Begin Provided data

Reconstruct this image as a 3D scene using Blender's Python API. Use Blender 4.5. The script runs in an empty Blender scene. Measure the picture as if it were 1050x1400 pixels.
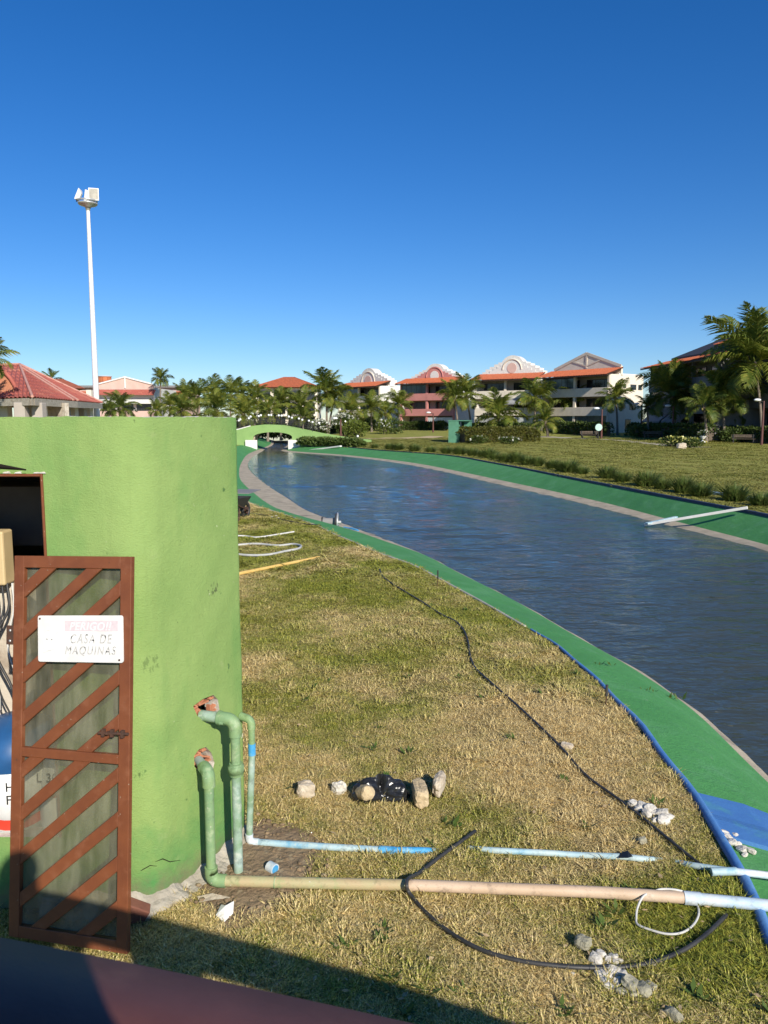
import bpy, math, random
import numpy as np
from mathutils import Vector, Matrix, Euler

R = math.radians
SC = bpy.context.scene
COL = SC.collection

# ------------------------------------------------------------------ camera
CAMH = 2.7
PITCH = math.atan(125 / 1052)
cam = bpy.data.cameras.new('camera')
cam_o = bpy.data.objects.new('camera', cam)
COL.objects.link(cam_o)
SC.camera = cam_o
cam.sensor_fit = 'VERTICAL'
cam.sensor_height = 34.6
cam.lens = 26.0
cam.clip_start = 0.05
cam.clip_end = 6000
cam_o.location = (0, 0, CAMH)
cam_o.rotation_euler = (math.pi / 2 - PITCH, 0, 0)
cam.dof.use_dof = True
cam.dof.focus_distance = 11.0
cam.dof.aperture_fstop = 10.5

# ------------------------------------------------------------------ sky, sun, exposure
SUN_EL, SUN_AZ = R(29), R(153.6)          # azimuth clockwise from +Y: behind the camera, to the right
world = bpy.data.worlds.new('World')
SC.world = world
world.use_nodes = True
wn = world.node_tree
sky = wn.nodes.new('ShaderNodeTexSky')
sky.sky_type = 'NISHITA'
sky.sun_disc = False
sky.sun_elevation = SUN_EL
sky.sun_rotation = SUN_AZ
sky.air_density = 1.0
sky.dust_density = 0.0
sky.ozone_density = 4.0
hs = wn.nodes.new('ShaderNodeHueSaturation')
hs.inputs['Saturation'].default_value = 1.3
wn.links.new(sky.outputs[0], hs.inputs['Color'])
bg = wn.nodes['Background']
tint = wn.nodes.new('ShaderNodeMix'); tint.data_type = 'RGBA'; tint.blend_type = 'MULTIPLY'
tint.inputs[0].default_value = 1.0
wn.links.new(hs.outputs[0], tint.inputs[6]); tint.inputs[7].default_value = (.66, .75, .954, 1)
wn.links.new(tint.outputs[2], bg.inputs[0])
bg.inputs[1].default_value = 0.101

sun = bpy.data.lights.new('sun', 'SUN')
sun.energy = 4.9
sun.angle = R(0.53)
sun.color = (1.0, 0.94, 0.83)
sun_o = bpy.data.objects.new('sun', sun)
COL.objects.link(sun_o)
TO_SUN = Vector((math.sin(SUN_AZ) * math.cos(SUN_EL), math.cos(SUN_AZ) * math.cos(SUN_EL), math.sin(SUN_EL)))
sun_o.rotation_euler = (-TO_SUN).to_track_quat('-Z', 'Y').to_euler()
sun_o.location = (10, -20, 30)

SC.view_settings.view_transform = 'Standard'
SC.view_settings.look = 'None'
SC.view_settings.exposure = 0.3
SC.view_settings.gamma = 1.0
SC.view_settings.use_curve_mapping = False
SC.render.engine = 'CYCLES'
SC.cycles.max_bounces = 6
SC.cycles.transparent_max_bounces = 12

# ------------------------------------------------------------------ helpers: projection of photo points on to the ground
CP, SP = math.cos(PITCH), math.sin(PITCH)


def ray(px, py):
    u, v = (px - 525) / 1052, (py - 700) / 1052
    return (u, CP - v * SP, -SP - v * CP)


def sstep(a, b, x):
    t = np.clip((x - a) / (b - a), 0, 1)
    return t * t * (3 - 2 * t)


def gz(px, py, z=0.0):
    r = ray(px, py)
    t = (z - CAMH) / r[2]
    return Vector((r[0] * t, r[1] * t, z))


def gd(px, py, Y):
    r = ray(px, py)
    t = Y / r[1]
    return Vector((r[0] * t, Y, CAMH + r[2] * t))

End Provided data

| Job |
The lines from the top of the data above through the one holding "COL = SC.collection" are to be repeated exactly, and only those, with no pictures.

| Solution for this task |
Reconstruct this image as a 3D scene using Blender's Python API. Use Blender 4.5. The script runs in an empty Blender scene. Measure the picture as if it were 1050x1400 pixels.
import bpy, math, random
import numpy as np
from mathutils import Vector, Matrix, Euler

R = math.radians
SC = bpy.context.scene
COL = SC.collection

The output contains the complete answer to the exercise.